Slava, a former special forces instructor turned porcelain sculptor, and Anya, a painter who brings those fragile figures to life. They continued working in their studio, even as the city crumbled. Slava trained civilians in self-defense during the day and crafted porcelain dragons and owls by night. Anya painted each piece with painstaking detail, often using a magnifying glass to achieve precision. Their creations became poems carved into the ruin of war.

Together with artist-filmmaker Andrey Stefanov, they co-directed Porcelain War. This intimate documentary doesn’t revel in violence, but in the beauty that war seeks to erase. The film won Sundance’s Grand Jury Prize in 2024 and earned an Oscar nomination in 2025.

“Ukraine is like porcelain—easy to break, but impossible to destroy.”  – Slava Leontyev

Purpose over comfort: Anya and Slava didn’t flee. They created.
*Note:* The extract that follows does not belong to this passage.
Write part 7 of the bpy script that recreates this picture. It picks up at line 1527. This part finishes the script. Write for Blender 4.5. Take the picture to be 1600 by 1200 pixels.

Creative process as an anchor: The creation of porcelain figures became an act of cultural preservation.

Adaptability: From battlefield instruction to fragile sculpture, they navigated war without abandoning the work.

Their art and film aren’t a means of survival; they’re standards planted in dust. They tell us: if you still have breath, you still have work to do.

Slava and Anya are artists in defiance. Still in Kharkiv and actively creating. Not waving a flag of safety, but shaping beauty inside the firestorm.

Their art is not post-crisis reflection. It’s active resistance in real time.

They continue creating despite the conflict, not after the battle is over.

Their work embodies adaptability, discipline, and the creative process as a guiding light even while under fire.

Eventually, the ground gives way. You might see it coming or you may be ambushed, and it won’t be part of your game plan.

However you deal with it, it comes down to how you keep moving while the world shifts around you.

To move forward, you will have to stand when it’s not safe, because it’s your place to do so.

Stability is a myth. Adaptation is the truth. And purpose is your spine.

That’s what we’ve got. That’s how we keep going.

What do you hold onto when everything you trusted breaks?